The carriers also train an employee of the Employer to give training,
and that individual trains the other half of the Employer’s work force. The carriers provide space to hold the
training, and require annual retraining under deadline. The carriers also require the Employer to
maintain training records, which the carriers may audit and verify at any time.
The Employer hires its own
employees, but those new hires are subject to background checks and alcohol and
drug testing required by the carriers.
The Employer sets its employees wages and benefits, although wage levels
are constrained by specific per hour prices paid by the carriers. The carriers also effectively retain the right
to have the Employer remove an employee from their account, or even to
terminate an employee. When such a
request is made by a carrier, the Employer complies.
Some of the Employer’s
employees wear airline uniforms. The
carriers approve the uniforms of the Employer’s other employees. The carriers also provide the bulk of the Employer’s
equipment.
Section 2(2) of the Act
provides that the term “employer” shall not include “any person subject to the
Railway Labor Act.” 29 U.S.C. §
152(2). Similarly, Section 2(3) of the
Act provides that the term “employee” does not include “any individual employed
by an employer subject to the Railway Labor Act.” 29 U.S.C. § 152(3). The Railway Labor Act, as amended, applies
to:
[E]very common carrier by
air engaged in interstate or foreign commerce, and every carrier by air
transporting mail for or under contract with the United States Government, and
every air pilot or other person who performs any work as an employee or
subordinate official of such carrier or carriers, subject to its or their
continuing authority to supervise and direct the manner or rendition of his
service. [45 U.S.C. § 151 First and
181.]
On February 2, 2007, the
Board requested that the NMB review the record in this case and determine the
applicability of the Railway Labor Act to the Employer. The NMB subsequently issued an opinion
stating its view that the Employer and its employees at
Having considered the facts
of this case in light of the opinion issued by the NMB, we find that the
Employer is engaged in interstate air common carriage so as to bring it within
the jurisdiction of the NMB pursuant to Section 201 of Title II of the Railway
Labor Act. Accordingly, we shall dismiss
the petition.
ORDER
It is ordered that the petition
in Case 29–RC–11405 is dismissed.
Dated, Washington,
D.C. October 31, 2008
______________________________________
Peter C. Schaumber, Chairman
______________________________________
Wilma B. Liebman, Member
(seal) National Labor Relations Board
[1] Effective midnight December 28, 2007, Members Liebman, Schaumber, Kirsanow, and Walsh delegated to Members Liebman, Schaumber, and Kirsanow, as a three-member group, all of the Board’s powers in anticipation of the expiration of the terms of Members Kirsanow and Walsh. Pursuant to this delegation, Chairman Schaumber and Member Liebman constitute a quorum of the three-member group.

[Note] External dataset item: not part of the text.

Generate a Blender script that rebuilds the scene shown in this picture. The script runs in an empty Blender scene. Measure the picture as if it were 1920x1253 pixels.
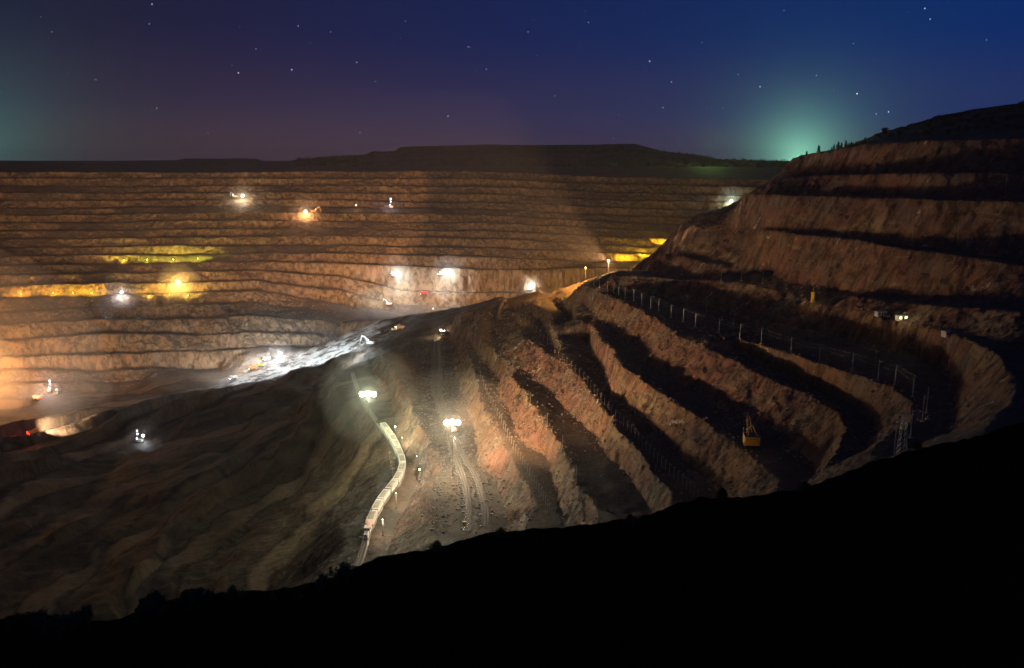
import bpy, bmesh, math, random
import numpy as np
from mathutils import Vector, Matrix, geometry
PREVIEW = False
random.seed(7)
S = bpy.context.scene
C = S.collection
# ------------------------------------------------------------------ camera
PITCH = math.radians(11.1)
F = 1663.0                      # focal length in pixels of the 1920 px wide photograph
cam_d = bpy.data.cameras.new("camera")
cam = bpy.data.objects.new("camera", cam_d); C.objects.link(cam)
cam_d.sensor_width = 36.0
cam_d.lens = 36.0 * F / 1920.0
cam_d.clip_start = 0.5
cam_d.clip_end = 60000
cam.location = (0, 0, 0)
cam.rotation_euler = (math.pi/2 - PITCH, 0, 0)
S.camera = cam
S.view_settings.view_transform = 'Standard'
S.view_settings.look = 'None'
S.view_settings.exposure = 0.0
S.view_settings.gamma = 1.0
S.cycles.use_denoising = True
S.cycles.max_bounces = 5
S.cycles.diffuse_bounces = 2
S.cycles.glossy_bounces = 2
S.cycles.volume_bounces = 1
S.cycles.sample_clamp_indirect = 3.0
S.cycles.sample_clamp_direct = 40.0
S.cycles.use_light_tree = True
S.cycles.caustics_reflective = False

def pdir(px, py):
    x = (px - 960.0) / F; y = (626.5 - py) / F
    return Vector((x, math.cos(PITCH) + y*math.sin(PITCH), -math.sin(PITCH) + y*math.cos(PITCH)))
def at(px, py, z):
    d = pdir(px, py); t = z / d.z
    return (d.x*t, d.y*t, z)
def atR(px, py, R):
    d = pdir(px, py); t = R / math.hypot(d.x, d.y)
    return (d.x*t, d.y*t, d.z*t)
def rz(px, R, z):
    dl = math.atan2(-z, R); xc = (px - 960.0) / F; a = math.atan(xc)
    for _ in range(8):
        fw = math.cos(dl)*math.cos(a)*math.cos(PITCH) + math.sin(dl)*math.sin(PITCH)
        a = math.asin(max(-.99, min(.99, xc*fw/math.cos(dl))))
    return (R*math.sin(a), R*math.cos(a), z)

# ------------------------------------------------------------------ world: night sky
world = bpy.data.worlds.new("World"); S.world = world; world.use_nodes = True
nt = world.node_tree; nt.nodes.clear()
def N(t, **k):
    n = nt.nodes.new(t)
    for a, b in k.items(): setattr(n, a, b)
    return n
def L(a, b): nt.links.new(a, b)
wout = N('ShaderNodeOutputWorld'); bg = N('ShaderNodeBackground'); L(bg.outputs[0], wout.inputs[0])
tc = N('ShaderNodeTexCoord')
sep = N('ShaderNodeSeparateXYZ'); L(tc.outputs['Generated'], sep.inputs[0])
def ramp(src, stops, interp='EASE'):
    r = N('ShaderNodeValToRGB'); r.color_ramp.interpolation = interp
    el = r.color_ramp.elements
    while len(el) < len(stops): el.new(0.5)
    for e, (p, c) in zip(el, stops): e.position = p; e.color = (*c, 1)
    L(src, r.inputs[0]); return r.outputs[0]
def mp(src, a, b, c=0.0, d=1.0):
    m = N('ShaderNodeMapRange'); m.inputs[1].default_value = a; m.inputs[2].default_value = b
    m.inputs[3].default_value = c; m.inputs[4].default_value = d; L(src, m.inputs[0]); return m.outputs[0]
elev = mp(sep.outputs[2], 0.0, 0.22)
left = ramp(elev, [(0.0, (.034, .021, .034)), (0.3, (.024, .016, .040)), (.65, (.013, .011, .036)), (1.0, (.008, .009, .030))])
right = ramp(elev, [(0.0, (.036, .028, .082)), (0.25, (.014, .027, .112)), (0.6, (.003, .023, .128)), (1.0, (.001, .018, .108))])
mx = N('ShaderNodeMixRGB'); L(mp(sep.outputs[0], -0.42, 0.46), mx.inputs[0]); L(left, mx.inputs[1]); L(right, mx.inputs[2])
cur = mx.outputs[0]
def glow(px, py, col, sh, pw, squash=1.0):
    global cur
    d = pdir(px, py).normalized()
    vm = N('ShaderNodeVectorMath', operation='SUBTRACT'); L(tc.outputs['Generated'], vm.inputs[0]); vm.inputs[1].default_value = d
    v2 = N('ShaderNodeVectorMath', operation='MULTIPLY'); L(vm.outputs[0], v2.inputs[0]); v2.inputs[1].default_value = (1, 1, squash)
    ln = N('ShaderNodeVectorMath', operation='LENGTH'); L(v2.outputs[0], ln.inputs[0])
    m1 = N('ShaderNodeMath', operation='MULTIPLY'); L(ln.outputs['Value'], m1.inputs[0]); m1.inputs[1].default_value = -1.0/sh
    m2 = N('ShaderNodeMath', operation='EXPONENT'); L(m1.outputs[0], m2.inputs[0])
    m3 = N('ShaderNodeMath', operation='MULTIPLY'); L(m2.outputs[0], m3.inputs[0]); m3.inputs[1].default_value = pw
    a = N('ShaderNodeMixRGB', blend_type='ADD'); L(m3.outputs[0], a.inputs[0]); L(cur, a.inputs[1]); a.inputs[2].default_value = (*col, 1)
    cur = a.outputs[0]
glow(1498, 303, (.33, .95, .62), 0.022, 1.05)
glow(1510, 295, (.25, .95, .65), 0.060, 0.07)
glow(-40, 280, (.06, .50, .42), 0.050, 0.24)
glow(560, 330, (.26, .11, .07), 0.14, 0.055, 1.5)
L(cur, bg.inputs[0]); bg.inputs[1].default_value = 1.0
# ------------------------------------------------------------------ numpy noise
_rng = np.random.RandomState(11)
_tab = [_rng.rand(256, 256).astype(np.float32)*2-1 for _ in range(6)]
def vn(x, y, s, k=0):
    t = _tab[k % 6]; x = x/s + 31.7*k; y = y/s + 17.3*k
    xi = np.floor(x); yi = np.floor(y); fx = x-xi; fy = y-yi
    fx = fx*fx*(3-2*fx); fy = fy*fy*(3-2*fy)
    xi = xi.astype(np.int64) & 255; yi = yi.astype(np.int64) & 255; x1 = (xi+1) & 255; y1 = (yi+1) & 255
    return (t[yi, xi]*(1-fx)+t[yi, x1]*fx)*(1-fy) + (t[y1, xi]*(1-fx)+t[y1, x1]*fx)*fy
def fbm(x, y, s, k=0, o=3, g=.5):
    r = 0; a = 1
    for i in range(o): r = r + a*vn(x, y, s/2**i, k+i); a *= g
    return r
def sst(a, b, x):
    t = np.clip((x-a)/(b-a), 0, 1); return t*t*(3-2*t)

# ------------------------------------------------------------------ break lines of the pit: crest and toe of every bench
LINES = []
def ln(pts, sp=4.0):
    """pts: world points; resample at spacing sp"""
    out = []
    for a, b in zip(pts[:-1], pts[1:]):
        n = max(1, int(math.dist(a, b)/sp))
        for i in range(n): out.append(tuple(a[j]+(b[j]-a[j])*i/n for j in range(3)))
    out.append(tuple(pts[-1])); LINES.append(out)
def lz(z, pts, sp=4.0):
    """pixels (px, py[, z]) on a plane of height z, or (px, py, 'R', r)"""
    w = []
    for p in pts:
        if len(p) == 4: w.append(atR(p[0], p[1], p[3]*math.sqrt(1+(max(0, p[0]-960.0)/F)**2)))
        else: w.append(at(p[0], p[1], p[2] if len(p) > 2 else z))
    ln(w, sp)
def lrz(pts, sp=5.0): ln([rz(*p) for p in pts], sp)

def sc(px): return math.sqrt(1+((px-960.0)/F)**2) if px > 960 else 1.0
def atS(px, py, R): return atR(px, py, R*sc(px))
def lrs(pts, sp=5.0): ln([rz(p[0], p[1]*sc(p[0]), p[2]) for p in pts], sp)
# hill above the right wall, upper benches
lrs([(1500, 750, 3), (1640, 660, 12.5), (1760, 610, 13), (1920, 560, 14.5), (2500, 480, 16)], 12)
ln([atS(1530, 291, 780), atS(1620, 268, 740), atS(1645, 249, 740), atS(1690, 238, 750), atS(1725, 233, 750), atS(1765, 214, 760), atS(1830, 205, 760), atS(1920, 191, 740), atS(2500, 180, 700)], 12)
lrs([(1600, 1000, 8), (1700, 1000, 25), (1920, 1000, 45), (2500, 950, 50)], 20)
ln([atS(1495, 293, 728), atS(1560, 283, 665), atS(1640, 270, 616), atS(1760, 262, 562), atS(1920, 260, 516), atS(2500, 260, 430)])
lrs([(1478, 714, -12), (1535, 672, -10.5), (1640, 595, -9), (1760, 542, -8), (1920, 496, -7.5), (2500, 410, -8)])
ln([atS(1444, 337, 703), atS(1535, 329, 648), atS(1640, 327, 578), atS(1760, 325, 526), atS(1920, 325, 480), atS(2500, 330, 395)])
lrs([(1428, 692, -26), (1515, 630, -24), (1640, 562, -24), (1760, 511, -22.5), (1920, 466, -21.5), (2500, 380, -24)])
ln([atS(1400, 366, 690), atS(1424, 363, 676), atS(1515, 366, 615), atS(1640, 372, 546), atS(1760, 374, 496), atS(1920, 377, 452), atS(2500, 390, 370)])
lrs([(1335, 720, -50), (1380, 690, -51), (1427, 655, -50), (1500, 592, -48.5), (1592, 538, -48), (1760, 472, -46), (1920, 426, -48.5), (2400, 350, -50)])
lz(0, [(1431, 428, 'R', 644), (1488, 437, 'R', 588), (1592, 449, 'R', 529), (1700, 466, 'R', 480), (1760, 475, 'R', 454), (1920, 497, 'R', 411), (2300, 520, 'R', 340)])
lrs([(1440, 600, -73), (1500, 548, -75), (1592, 500, -73), (1700, 455, -68), (1800, 425, -64), (1920, 385, -60), (2300, 320, -60)])
lz(0, [(1600, 555, -72), (1700, 568, -70), (1800, 578, -65), (1920, 584, -60), (2200, 600, -58)])
lrs([(1600, 462, -77), (1700, 424, -75), (1800, 374, -72), (1920, 330, -70), (2200, 270, -70)])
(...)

As a quorum, they have the authority to issue decisions and orders in unfair labor practice and representation cases. See Sec. 3(b) of the Act.
[2] These
two airlines account for two thirds of the Employer’s operations at
[3] The NMB uses a two-pronged jurisdictional analysis: (1) whether the work is traditionally performed by employees of air and rail carriers; and (2) whether a common carrier exercises direct or indirect ownership or control. Both prongs of the test must be met, and the NMB concluded that they were in this case.
Additionally, the NMB noted that its decision was consistent with several previous NMB decisions asserting Railway Labor Act jurisdiction over the operations of the Employer’s corporate predecessor at several airports. E.g., International Total Services, 20 NMB 537 (1993); International Total Services, 16 NMB 44 (1988).